Because, like, about that structural advantage and political privilege that cis people have over us… well, I hate to be that person, but have you looked at the statistics lately? (Note for the confused: nonbinary people were referred to as ‘gender non-conforming’ in this study. Not the word I would have picked, but there you go.)

  • 83% of students who were out as nonbinary have been harassed at school for being nonbinary; 27% have been physically assaulted, and 10% have been sexually assaulted.
  • 15% have lost a job for being nonbinary; 32% have been discriminated against at work for being nonbinary; 20% have been denied a promotion for being nonbinary. 38% are underemployed. 16% have been employed in illegal fields such as sex work or selling drugs.
  • 6% have been refused health care.
  • 33% have experienced familial rejection.
  • 46% have been denied equal treatment in public accommodations; 60% have been harassed.
  • Of nonbinary people who have interacted with police, a third have been harassed for their gender, 6% have been physically assaulted, and 2% have been sexually assaulted. 12% of nonbinary people have been jailed; 4% have been arrested or jailed due to bias.
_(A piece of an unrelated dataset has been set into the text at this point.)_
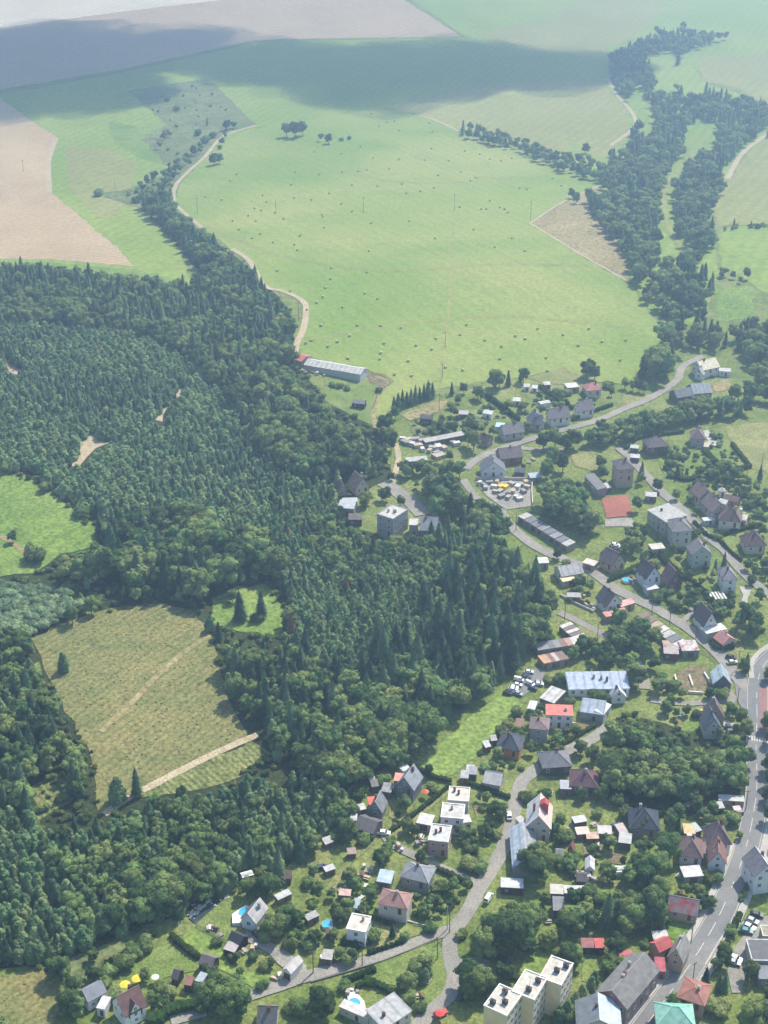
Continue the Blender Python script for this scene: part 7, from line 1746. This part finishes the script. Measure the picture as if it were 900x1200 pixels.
gw = lambda k: (238 - 9 * (k % 4), 234 - 10 * (k % 3), 226 - 12 * (k % 3))
LIGHT = [(206, 202, 194), (172, 164, 152), (146, 144, 142), (190, 172, 148)]
for k, p in enumerate([(100, 215), (130, 240), (150, 212), (190, 210), (175, 235), (205, 260), (250, 270), (275, 260), (300, 235), (320, 225), (330, 260), (350, 210), (290, 290), (250, 292), (215, 285), (180, 262), (310, 300), (268, 220), (120, 226), (348, 236)]):
    stack('D', p, 'p', 2.2 + (k % 3) * .5, LIGHT[k % 4], 'pale stack of building material in the builders yard', 'pale stacks in the builders yard')
stack('D', (212, 236), 'p', 2.8, (232, 200, 60), 'yellow stack in the middle of the builders yard, western half', 'yellow stacks in the builders yard')
stack('D', (236, 238), 'p', 2.8, (236, 206, 70), 'yellow stack in the middle of the builders yard, eastern half', 'yellow stacks in the builders yard')
for k, p in enumerate([(425, 408), (445, 412), (470, 410), (490, 416), (455, 425), (480, 432), (510, 430), (530, 440), (550, 435), (520, 450), (545, 458), (560, 465), (495, 445), (570, 440), (435, 420), (600, 420), (615, 425), (545, 470)]):
    stack('A', p, 'p', 2.6 + (k % 3) * .8, LIGHT[(k * 3) % 4], 'pale heap of boards and sheets in the scrap yard', 'pale heaps in the scrap yard')
for t, where, pts in (('A', 'the yard before the cowshed', [(60, 155), (75, 165), (95, 170), (110, 172), (125, 178), (150, 184), (85, 172)]), ('B', 'the hill farmhouse yard', [(655, 178), (670, 182), (690, 180), (715, 176), (740, 178), (705, 188)]), ('B', 'the purple brown house yard', [(10, 480), (35, 470), (60, 488), (40, 500), (75, 478)]),
                      ('F', 'the walled garden by the narrow lane', [(640, 300), (660, 312), (690, 325), (650, 270), (700, 335), (670, 300)]), ('K', 'the allotments', [(470, 228), (540, 240), (590, 400), (560, 430), (580, 445), (700, 395), (740, 400), (770, 420), (620, 660), (690, 600), (610, 665), (820, 455), (720, 500), (700, 690)]),
                      ('M', 'the junk garden', [(300, 165), (320, 190), (290, 210), (270, 240), (310, 280), (200, 280), (180, 295), (220, 335), (285, 330), (340, 185), (265, 215), (315, 225)]), ('J', 'the pinkish cube house yard', [(590, 560), (610, 575), (580, 590), (620, 600), (600, 550), (640, 620)]), ('J', 'the gardens below the slate forest house', [(340, 240), (360, 270), (350, 285), (480, 600), (500, 620), (650, 660), (250, 395), (300, 560), (280, 545)]),
                      ('H', 'the yards beside the car park', [(420, 165), (470, 180), (480, 275), (330, 350), (180, 410), (150, 430), (420, 480), (500, 400), (130, 470)]), ('L', 'the gardens behind the white cottage', [(420, 690), (450, 690), (470, 700), (400, 720), (380, 740), (590, 690)]), ('R', 'the rockery of the brown roofed cottage', [(640, 490), (660, 520), (690, 505), (600, 610), (640, 590), (700, 560)]),
                      ('Q', 'the stream lawn gardens', [(230, 345), (260, 350), (285, 390), (480, 470), (500, 450), (430, 480), (370, 520), (610, 640), (640, 630)]), ('N', 'the shade garden behind the lawn', [(425, 270), (460, 275), (600, 30), (640, 20), (660, 60), (730, 215), (800, 540)]), ('P', 'the pool garden', [(225, 455), (215, 475), (265, 470), (570, 490), (600, 490), (640, 410), (105, 545), (135, 560)]),
                      ('G', 'the pool garden of the bluish house', [(100, 190), (120, 200), (95, 215), (440, 235), (300, 262), (450, 170)]), ('E', 'the yards behind the villa terrace', [(590, 265), (660, 300), (690, 340), (700, 380), (740, 400), (760, 420), (660, 320)]), ('I', 'the garden behind the slate house', [(390, 400), (360, 430), (480, 390), (510, 380)])):
    for k, p in enumerate(pts):
        kd = 'pwbft'[(k * 2 + len(pts)) % 5]
        nm = {'p': 'small stack of pale crates and boards', 'w': 'small pile of sawn logs', 'b': 'pale water barrel', 'f': 'pale glazed cold frame', 't': 'pale garden table with benches'}[kd]
        stack(t, p, kd, {'p': 1.6, 'w': 2.0, 'b': 1.3, 'f': 2.2, 't': 1.9}[kd], (126, 100, 76) if kd == 'w' else LIGHT[k % 4], '%s in %s' % (nm, where), '%s in %s' % (nm.replace('small ', ''), where))

# pale stones of the stream bank
b = MB(); rr = random.Random(9)
for i in range(170):
    f_ = rr.random(); p = (110 + 215 * f_ + rr.gauss(0, 14), 268 - 125 * f_ + rr.gauss(0, 17) - 30 * math.sin(f_ * 3.1)); q = at(tp('Q', p)); s = rr.uniform(.18, .55)
    iv, jf = ICO[1]
    b.add([(q.x + v[0] * s * rr.uniform(.8, 1.2), q.y + v[1] * s, q.z + .25 + v[2] * s * .6) for v in iv], jf.tolist())
tag(b.obj('gravel', paint((206, 200, 190), .9, .15)), 'pale stones and boulders along the stream', 'gravel', kind='stuff')

# ------------------------------------------------------------------ clouds (above the air that is rendered; they shade the far fields)
def cloud_mat():
    m, n, l, bs = mat_new('cloud'); out = n['Material Output']; n.remove(bs)
    d = n.new('ShaderNodeBsdfDiffuse'); d.inputs['Color'].default_value = (.9, .9, .92, 1)
    t = n.new('ShaderNodeBsdfTransparent'); mx = n.new('ShaderNodeMixShader')
    g = n.new('ShaderNodeNewGeometry'); nz = n.new('ShaderNodeTexNoise'); nz.inputs['Scale'].default_value = .012; nz.inputs['Detail'].default_value = 5
    l.new(g.outputs['Position'], nz.inputs['Vector'])
    mr = n.new('ShaderNodeMapRange'); mr.inputs[1].default_value = .35; mr.inputs[2].default_value = .65; mr.inputs[3].default_value = .95; mr.inputs[4].default_value = .62
    l.new(nz.outputs['Fac'], mr.inputs[0]); l.new(mr.outputs[0], mx.inputs[0])
    l.new(d.outputs[0], mx.inputs[1]); l.new(t.outputs[0], mx.inputs[2]); l.new(mx.outputs[0], out.inputs['Surface'])
    return m
M_CLOUD = cloud_mat()
def cloud(label, spots, height=760, n=34):
    rng = np.random.default_rng(len(label)); iv, jf = ICO[2]; V, F, k = [], [], 0
    for (px, py, rx, ry) in spots:
        g = at((px, py)); c = g + SUNV * ((height - g.z) / SUNV.z)
        for i in range(n):
            a, r = rng.uniform(0, 6.28), rng.uniform(0, 1) ** .6
            s = (1.05 - .62 * r) * rng.uniform(.7, 1.1)
            v = iv * np.array([rx * s * .62, ry * s * .62, 16 + 20 * s]) * (1 + rng.uniform(-.1, .1, len(iv)))[:, None] + np.array([c.x + math.cos(a) * r * rx * .75, c.y + math.sin(a) * r * ry * .75, c.z + rng.uniform(-15, 25)])
            V.append(v); F.append(jf + k); k += len(v)
    o = mesh_obj('cloud', np.concatenate(V).tolist(), np.concatenate(F).tolist(), M_CLOUD, smooth=True)
    tag(o, label, 'cloud')
cloud('fair weather cloud shading the western far fields', [(30, 92, 120, 190), (120, 108, 80, 100), (-60, 80, 120, 200), (150, 75, 80, 80), (60, 52, 110, 160), (200, 48, 90, 120)])
cloud('fair weather cloud shading the middle of the far pasture', [(330, 72, 110, 130), (430, 92, 110, 190), (520, 76, 110, 160), (610, 80, 110, 120), (690, 78, 80, 80), (250, 66, 80, 90)])

# ------------------------------------------------------------------ the hazy air
hz = MB(); hz.box(-5900, 5900, -5900, 5900, -40, 330)
m, n_, l_, bs = mat_new('haze'); n_.remove(bs)
pv = n_.new('ShaderNodeVolumePrincipled'); pv.inputs['Color'].default_value = (*HAZE_COLOR, 1); pv.inputs['Density'].default_value = HAZE_DENSITY; pv.inputs['Anisotropy'].default_value = HAZE_ANISO
l_.new(pv.outputs[0], n_['Material Output'].inputs['Volume'])
o = hz.obj('haze', m); tag(o, 'pale bluish haze filling the valley', 'haze', kind='stuff')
In short, being nonbinary puts you at higher risk of harassment, unemployment, poor health care access, familial rejection, discrimination, imprisonment and hate crimes, even compared to being a cisgender assigned female at birth nontransgender whatever-word-Reilly-Cooper-finds-politically-correct woman. It’s not just about the illegibility of our genders– although that hurts, and you can guess how much by the number of nonbinary people who are willing to put up with prejudice to be nonbinary, and the number of nonbinary people who encourage others to transition because even despite the discrimination it’s totally goddamn worth it. It is about the actual, material, structural ways that nonbinary people are harmed just for being nonbinary.